[EMAIL PROTECTED] wrote:

you don't have to wear a turban or speak Farsi



I agree with Brian, this is total BS. The people in the White House (pro, politician, or zealot) did not get there by being stupid.



I believe the above quote to be the creative writing mistake of an amateur. The White House and its national security staffs are currently preoccupied with Iraq. Iraq's commonly used languages are Arabic, Armenian, Assyrian, and Kurdish (official in Kurdish regions). Why would a knowledgeable White House staffer make a Farsi reference? In our country, people knowledgeable in diplomacy and intelligence do not use the word Farsi to describe the Persian language/dialects spoken in Iran and Afghanistan.

Actually, that particular quote didn't set off my alarm bells: I'd assume that the staffer was speaking coloquially-- just using descriptive shorthand.

But the main reason why I don't buy it is simple, but subtle. It's style. The article just didn't read as though an actual journalist wrote it. There are too many comments dropped in which sound more like cynical sniping than insightful commentary. I mean, if David Corn covers White House issues in _The Nation_, he doesn't wallow in melodrama. He's from the political Left, and he's likely to comment about issues that wouldn't be mentioned by more mainstream people like David Broder. But when he adds a side comment, it's relevant and well-reasoned, and it doesn't have the crankish tone that this article has. (The use of that threadbare Santayana quote is, to me, sort of a marker for crankishness.)

And frankly, when an article's this poorly written, I doubt that unnamed White House officials would give the writer any information. Granted, there's the precedent of the Drudge Report. Drudge is a terrible writer, and since he doesn't bother to check his sources, one can't call him a journalist, either-- but he's acquired influence, so he'll get stories like this. But he's an exception.

For what it is worth my father spoke with both Bush and his wife, separately, at the White House last Sunday. There was not a hint of the histrionics suggested in the article. In fact it was just the opposite, he was doing extraordinarily well for so much going on.



For Democrats who want change, this crap hurts our credibility. Nixon had a wonderful concept that we should embrace, "victory with honor". You academicians and legal types believe in cheating to win?



I believe that whether you like him or not, George Bush is the president of our country. A dishonest attempt to harm him is damaging to the nation as a whole. The foreign press pandering to people who hate all Americans then picks up this crap. Remember, we did not invent the concept "kill'em all, let God sort'em out."

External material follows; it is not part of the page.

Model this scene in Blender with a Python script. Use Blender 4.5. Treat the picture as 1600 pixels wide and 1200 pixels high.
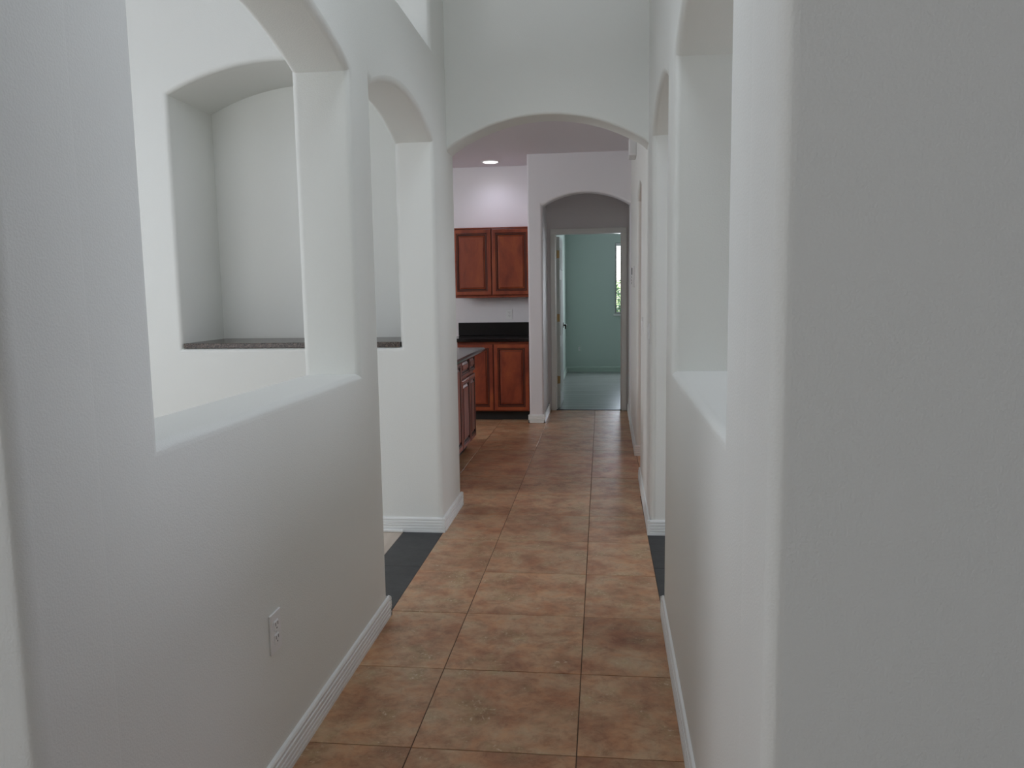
import bpy, bmesh, math, random
from mathutils import Vector, Matrix
from mathutils.geometry import tessellate_polygon
random.seed(7)
for o in list(bpy.data.objects): bpy.data.objects.remove(o)
C = bpy.context.scene.collection
S = bpy.context.scene

# ------------------------------------------------------------ camera
FPX, YAW, PITCH, ROLL, CAMZ = 1216.1, .115388, .115551, -.014958, 1.391
F = Vector((-math.sin(YAW)*math.cos(PITCH), math.cos(YAW)*math.cos(PITCH), -math.sin(PITCH)))
r0 = Vector((math.cos(YAW), math.sin(YAW), 0)); u0 = r0.cross(F)
R_ = r0*math.cos(ROLL)+u0*math.sin(ROLL); U_ = -r0*math.sin(ROLL)+u0*math.cos(ROLL)
cam = bpy.data.cameras.new('camera'); co = bpy.data.objects.new('camera', cam); C.objects.link(co)
cam.sensor_width = 36; cam.lens = FPX/1600*36; cam.clip_start = .05
m = Matrix((R_, U_, -F)).transposed().to_4x4(); m.translation = (0, 0, CAMZ)
co.matrix_world = m
S.camera = co
S.view_settings.view_transform = 'Standard'; S.view_settings.look = 'None'
S.view_settings.gamma = 1; S.view_settings.use_curve_mapping = False
S.view_settings.exposure = 0.0
S.cycles.use_denoising = True
S.cycles.max_bounces = 12; S.cycles.diffuse_bounces = 8; S.cycles.glossy_bounces = 4
S.cycles.caustics_reflective = False; S.cycles.caustics_refractive = False
S.cycles.sample_clamp_indirect = 6

# ------------------------------------------------------------ sky and lights
W = bpy.data.worlds.new('sky'); S.world = W; W.use_nodes = True
wn = W.node_tree.nodes; bg = wn['Background']
sk = wn.new('ShaderNodeTexSky'); sk.sky_type = 'NISHITA'; sk.sun_disc = False
sk.sun_elevation = math.radians(50); sk.sun_rotation = math.radians(200)
W.node_tree.links.new(sk.outputs[0], bg.inputs[0]); bg.inputs[1].default_value = .5

def area(name, loc, d, sx, sy, power, col):
    L = bpy.data.lights.new(name, 'AREA'); L.shape = 'RECTANGLE'; L.size = sx; L.size_y = sy
    L.energy = power; L.color = col
    o = bpy.data.objects.new(name, L); C.objects.link(o); o.location = loc
    o.rotation_euler = Vector(d).to_track_quat('-Z', 'Z').to_euler()
    return o
# daylight through windows of foyer, side rooms and bedroom; fill areas are added
area('foyer_window_light', (-.3, -3.9, 2.0), (0, 1, 0), 3.2, 2.6, 14, (0.97, 1, 0.7))
area('left_room_window_light', (-4.9, 2.3, 1.7), (1, .25, 0), 1.9, 2.0, 36, (0.79, 0.87, 1))
area('right_room_window_light', (4.4, 3.0, 1.8), (-1, -.15, 0), 1.8, 1.9, 53, (0.83, 0.88, 1))
area('left_room_front_fill', (-3.1, 1.36, 1.8), (0, 1, 0), 1.8, 1.8, 25, (0.92, 0.95, 1))  # added fill on an inner wall without a window, brightens the niche wall
area('foyer_left_fill', (-4.9, -1.2, 1.9), (1, .2, 0), 1.8, 2.0, 106, (0.89, 0.92, 1))  # added fill, no known window; brightens the near end of the right wall
area('foyer_right_fill', (4.5, -1.2, 1.9), (-1, .2, 0), 1.8, 2.0, 26, (0.64, 0.7, 1))  # matching added fill from the other side, for the left wall
area('hallway_ceiling_fill', (-.3, 2.2, 3.97), (0, 0, -1), .6, 1.6, 15, (0.80, 0.90, 1))  # added overhead fill, no lamp known here; lifts cross wall and wall tops
area('kitchen_fill', (-4.0, 5.25, 2.2), (1, .75, -.1), 1.6, .9, 70, (0.92, 0.96, 1))  # added fill area, aimed to light the pier more than the right wall
area('family_room_fill', (3.3, 6.2, 1.6), (-1, 0, 0), 1.6, 1.8, 22, (1, .72, .66))  # added warm fill through the right opening, for island faces and floor
area('bedroom_window_light', (.9, 13.6, 1.55), (0, -1, 0), 1.2, 1.05, 38, (0.88, 0.92, 1))
sun = bpy.data.lights.new('sun', 'SUN'); sun.energy = 22; sun.angle = .01
so = bpy.data.objects.new('sun', sun); C.objects.link(so); so.location = (0, 20, 8)
so.rotation_euler = Vector((.3, .75, -.8)).to_track_quat('-Z', 'Z').to_euler()

# ------------------------------------------------------------ materials
def mat(name, rgb, rough=.6, spec=.5, metal=0):
    m = bpy.data.materials.new(name); m.use_nodes = True
    b = m.node_tree.nodes['Principled BSDF']
    b.inputs['Base Color'].default_value = (*rgb, 1); b.inputs['Roughness'].default_value = rough
    b.inputs['Specular IOR Level'].default_value = spec; b.inputs['Metallic'].default_value = metal
    return m
def N(m, t, **kw):
    n = m.node_tree.nodes.new(t)
    for k, v in kw.items(): setattr(n, k, v)
    return n
def L(m, a, b): m.node_tree.links.new(a, b)
def noise(m, scale, detail=3, rough=.5, vec=None, w=None, dist=0):
    n = N(m, 'ShaderNodeTexNoise'); n.inputs['Scale'].default_value = scale
    n.inputs['Detail'].default_value = detail; n.inputs['Roughness'].default_value = rough
    n.inputs['Distortion'].default_value = dist
    if w is not None: n.noise_dimensions = '4D'; L(m, w, n.inputs['W'])
    if vec is not None: L(m, vec, n.inputs['Vector'])
    return n
def ramp(m, fac, stops):
    r = N(m, 'ShaderNodeValToRGB'); e = r.color_ramp.elements
    while len(e) < len(stops): e.new(.5)
    for i, (p, c) in enumerate(stops): e[i].position = p; e[i].color = (*c, 1)
    L(m, fac, r.inputs[0]); return r
def bump(m, h, strength, dist=.002):
    b = N(m, 'ShaderNodeBump'); b.inputs['Strength'].default_value = strength; b.inputs['Distance'].default_value = dist
    L(m, h, b.inputs['Height']); L(m, b.outputs[0], m.node_tree.nodes['Principled BSDF'].inputs['Normal'])
def paint(name, rgb, rough=.62, bs=.22):
    m = mat(name, rgb, rough, .35)
    g = N(m, 'ShaderNodeNewGeometry')
    n = noise(m, 210, 2, .5, g.outputs['Position'])
    r = ramp(m, n.outputs['Fac'], [(.38, (0, 0, 0)), (.66, (1, 1, 1))])
    bump(m, r.outputs[0], bs, .0012)
    return m
M = {}
M['wall'] = paint('orange_peel_white_paint', (.735, .745, .715))
M['kwall'] = paint('kitchen_lilac_white_paint', (.72, .70, .72))
M['ceil'] = paint('ceiling_paint', (.71, .68, .71), .8, .6)
M['green'] = paint('pale_green_paint', (.50, .60, .55), .6, .2)
M['gtrim'] = mat('pale_green_trim', (.50, .60, .54), .5)
M['door'] = mat('door_paint', (.60, .64, .63), .7, .2)
M['trim'] = mat('white_trim_enamel', (.76, .77, .76), .35)
M['plate'] = mat('white_plastic', (.74, .74, .74), .35)
M['slot'] = mat('dark_slot', (.05, .045, .04), .6)
M['black'] = mat('toe_kick_black', (.008, .007, .007), .5)
M['brass'] = mat('brass', (.36, .26, .14), .3, .5, 1)
M['bronze'] = mat('dark_bronze', (.03, .025, .02), .35, .5, 1)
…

There's a lot what's wrong with articles like this. Granted, the campaign waged against the Clintons has removed just about any standards of journalistic responsibiity from national coverage... so I guess that self-styled critics feel as though spreading lies is acceptable. I feel that way sometimes, especially when demented know-nothings like Ann Coulter flourish. But when such articles are widely circulated, and believed, it hurts the credibility of anyone critical of this disastrous Presidency. Right-wingers will crow about the gullibility and political fanaticism of their opponents (thus ignoring the beams in their own eyes). And sadly, those who believed the lies will just get sullen and defensive.